Description of the task -
Write out the material exactly. Do not include the pictures.

Data section -

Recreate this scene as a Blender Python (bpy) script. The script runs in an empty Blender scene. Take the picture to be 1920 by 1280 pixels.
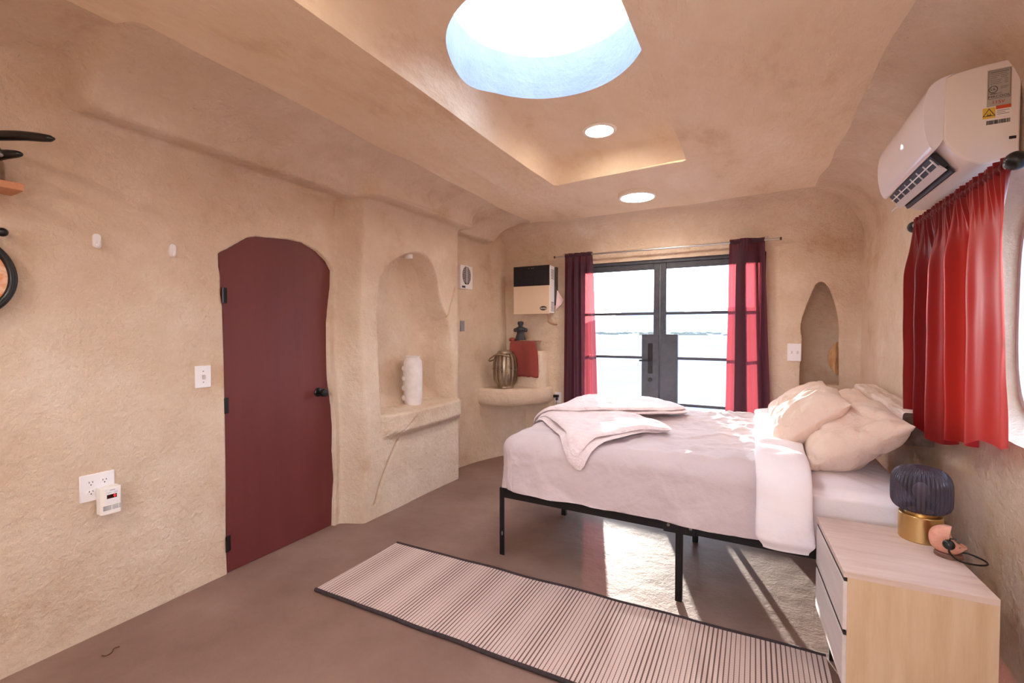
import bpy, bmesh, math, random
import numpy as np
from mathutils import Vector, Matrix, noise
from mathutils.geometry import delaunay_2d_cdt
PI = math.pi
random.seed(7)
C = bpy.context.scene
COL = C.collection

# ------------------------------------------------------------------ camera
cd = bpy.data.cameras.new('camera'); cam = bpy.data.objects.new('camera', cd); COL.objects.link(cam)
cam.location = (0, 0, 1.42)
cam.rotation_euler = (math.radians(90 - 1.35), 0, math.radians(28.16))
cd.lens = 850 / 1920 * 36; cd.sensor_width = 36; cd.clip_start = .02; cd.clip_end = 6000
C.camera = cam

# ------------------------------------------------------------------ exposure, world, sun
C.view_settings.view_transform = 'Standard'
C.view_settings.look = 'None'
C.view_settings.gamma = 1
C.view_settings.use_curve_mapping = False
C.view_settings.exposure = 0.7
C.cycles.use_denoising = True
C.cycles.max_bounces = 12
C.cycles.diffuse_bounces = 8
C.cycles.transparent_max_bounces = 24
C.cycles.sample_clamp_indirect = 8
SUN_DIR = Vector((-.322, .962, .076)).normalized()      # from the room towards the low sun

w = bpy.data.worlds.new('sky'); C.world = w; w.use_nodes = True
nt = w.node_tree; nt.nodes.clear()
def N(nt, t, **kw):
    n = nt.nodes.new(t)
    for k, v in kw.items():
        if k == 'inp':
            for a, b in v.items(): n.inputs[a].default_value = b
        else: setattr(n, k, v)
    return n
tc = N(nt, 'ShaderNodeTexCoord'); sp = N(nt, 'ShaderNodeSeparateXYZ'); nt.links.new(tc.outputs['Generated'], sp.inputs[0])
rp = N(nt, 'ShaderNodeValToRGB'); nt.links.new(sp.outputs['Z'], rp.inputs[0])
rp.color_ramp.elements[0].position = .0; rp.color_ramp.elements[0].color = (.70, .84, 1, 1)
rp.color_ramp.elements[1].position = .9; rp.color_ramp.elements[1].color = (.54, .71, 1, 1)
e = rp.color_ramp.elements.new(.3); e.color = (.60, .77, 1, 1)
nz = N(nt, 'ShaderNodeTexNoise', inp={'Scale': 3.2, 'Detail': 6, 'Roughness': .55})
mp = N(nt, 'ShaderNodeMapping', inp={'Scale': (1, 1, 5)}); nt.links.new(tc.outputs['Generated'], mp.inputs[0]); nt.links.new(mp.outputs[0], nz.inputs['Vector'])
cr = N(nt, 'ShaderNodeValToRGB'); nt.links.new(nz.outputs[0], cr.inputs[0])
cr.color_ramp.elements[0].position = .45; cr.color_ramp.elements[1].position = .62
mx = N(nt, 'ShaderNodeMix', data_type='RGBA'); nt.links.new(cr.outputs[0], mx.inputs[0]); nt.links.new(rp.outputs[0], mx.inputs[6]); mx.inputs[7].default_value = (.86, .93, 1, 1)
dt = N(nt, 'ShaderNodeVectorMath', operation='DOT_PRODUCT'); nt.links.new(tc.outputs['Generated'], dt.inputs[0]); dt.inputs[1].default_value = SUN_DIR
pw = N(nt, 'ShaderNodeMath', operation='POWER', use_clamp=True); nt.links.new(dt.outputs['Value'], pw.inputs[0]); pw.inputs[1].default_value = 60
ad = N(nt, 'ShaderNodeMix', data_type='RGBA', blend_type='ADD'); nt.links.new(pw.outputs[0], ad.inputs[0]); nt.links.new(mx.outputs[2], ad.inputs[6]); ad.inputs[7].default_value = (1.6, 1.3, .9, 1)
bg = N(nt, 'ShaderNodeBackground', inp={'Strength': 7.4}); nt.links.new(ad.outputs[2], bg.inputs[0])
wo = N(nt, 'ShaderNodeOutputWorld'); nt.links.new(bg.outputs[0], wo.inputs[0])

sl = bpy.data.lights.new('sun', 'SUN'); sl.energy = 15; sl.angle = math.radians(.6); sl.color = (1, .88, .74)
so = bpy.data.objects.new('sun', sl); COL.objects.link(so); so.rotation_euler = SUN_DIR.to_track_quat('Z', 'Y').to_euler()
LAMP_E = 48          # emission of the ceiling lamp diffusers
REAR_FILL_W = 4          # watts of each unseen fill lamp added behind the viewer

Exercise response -
Recreate this scene as a Blender Python (bpy) script. The script runs in an empty Blender scene. Take the picture to be 1920 by 1280 pixels.
import bpy, bmesh, math, random
import numpy as np
from mathutils import Vector, Matrix, noise
from mathutils.geometry import delaunay_2d_cdt
PI = math.pi
random.seed(7)
C = bpy.context.scene
COL = C.collection

# ------------------------------------------------------------------ camera
cd = bpy.data.cameras.new('camera'); cam = bpy.data.objects.new('camera', cd); COL.objects.link(cam)
cam.location = (0, 0, 1.42)
cam.rotation_euler = (math.radians(90 - 1.35), 0, math.radians(28.16))
cd.lens = 850 / 1920 * 36; cd.sensor_width = 36; cd.clip_start = .02; cd.clip_end = 6000
C.camera = cam

# ------------------------------------------------------------------ exposure, world, sun
C.view_settings.view_transform = 'Standard'
C.view_settings.look = 'None'
C.view_settings.gamma = 1
C.view_settings.use_curve_mapping = False
C.view_settings.exposure = 0.7
C.cycles.use_denoising = True
C.cycles.max_bounces = 12
C.cycles.diffuse_bounces = 8
C.cycles.transparent_max_bounces = 24
C.cycles.sample_clamp_indirect = 8
SUN_DIR = Vector((-.322, .962, .076)).normalized()      # from the room towards the low sun

w = bpy.data.worlds.new('sky'); C.world = w; w.use_nodes = True
nt = w.node_tree; nt.nodes.clear()
def N(nt, t, **kw):
    n = nt.nodes.new(t)
    for k, v in kw.items():
        if k == 'inp':
            for a, b in v.items(): n.inputs[a].default_value = b
        else: setattr(n, k, v)
    return n
tc = N(nt, 'ShaderNodeTexCoord'); sp = N(nt, 'ShaderNodeSeparateXYZ'); nt.links.new(tc.outputs['Generated'], sp.inputs[0])
rp = N(nt, 'ShaderNodeValToRGB'); nt.links.new(sp.outputs['Z'], rp.inputs[0])
rp.color_ramp.elements[0].position = .0; rp.color_ramp.elements[0].color = (.70, .84, 1, 1)
rp.color_ramp.elements[1].position = .9; rp.color_ramp.elements[1].color = (.54, .71, 1, 1)
e = rp.color_ramp.elements.new(.3); e.color = (.60, .77, 1, 1)
nz = N(nt, 'ShaderNodeTexNoise', inp={'Scale': 3.2, 'Detail': 6, 'Roughness': .55})
mp = N(nt, 'ShaderNodeMapping', inp={'Scale': (1, 1, 5)}); nt.links.new(tc.outputs['Generated'], mp.inputs[0]); nt.links.new(mp.outputs[0], nz.inputs['Vector'])
cr = N(nt, 'ShaderNodeValToRGB'); nt.links.new(nz.outputs[0], cr.inputs[0])
cr.color_ramp.elements[0].position = .45; cr.color_ramp.elements[1].position = .62
mx = N(nt, 'ShaderNodeMix', data_type='RGBA'); nt.links.new(cr.outputs[0], mx.inputs[0]); nt.links.new(rp.outputs[0], mx.inputs[6]); mx.inputs[7].default_value = (.86, .93, 1, 1)
dt = N(nt, 'ShaderNodeVectorMath', operation='DOT_PRODUCT'); nt.links.new(tc.outputs['Generated'], dt.inputs[0]); dt.inputs[1].default_value = SUN_DIR
pw = N(nt, 'ShaderNodeMath', operation='POWER', use_clamp=True); nt.links.new(dt.outputs['Value'], pw.inputs[0]); pw.inputs[1].default_value = 60
ad = N(nt, 'ShaderNodeMix', data_type='RGBA', blend_type='ADD'); nt.links.new(pw.outputs[0], ad.inputs[0]); nt.links.new(mx.outputs[2], ad.inputs[6]); ad.inputs[7].default_value = (1.6, 1.3, .9, 1)
bg = N(nt, 'ShaderNodeBackground', inp={'Strength': 7.4}); nt.links.new(ad.outputs[2], bg.inputs[0])
wo = N(nt, 'ShaderNodeOutputWorld'); nt.links.new(bg.outputs[0], wo.inputs[0])

sl = bpy.data.lights.new('sun', 'SUN'); sl.energy = 15; sl.angle = math.radians(.6); sl.color = (1, .88, .74)
so = bpy.data.objects.new('sun', sl); COL.objects.link(so); so.rotation_euler = SUN_DIR.to_track_quat('Z', 'Y').to_euler()
LAMP_E = 48          # emission of the ceiling lamp diffusers
REAR_FILL_W = 4          # watts of each unseen fill lamp added behind the viewer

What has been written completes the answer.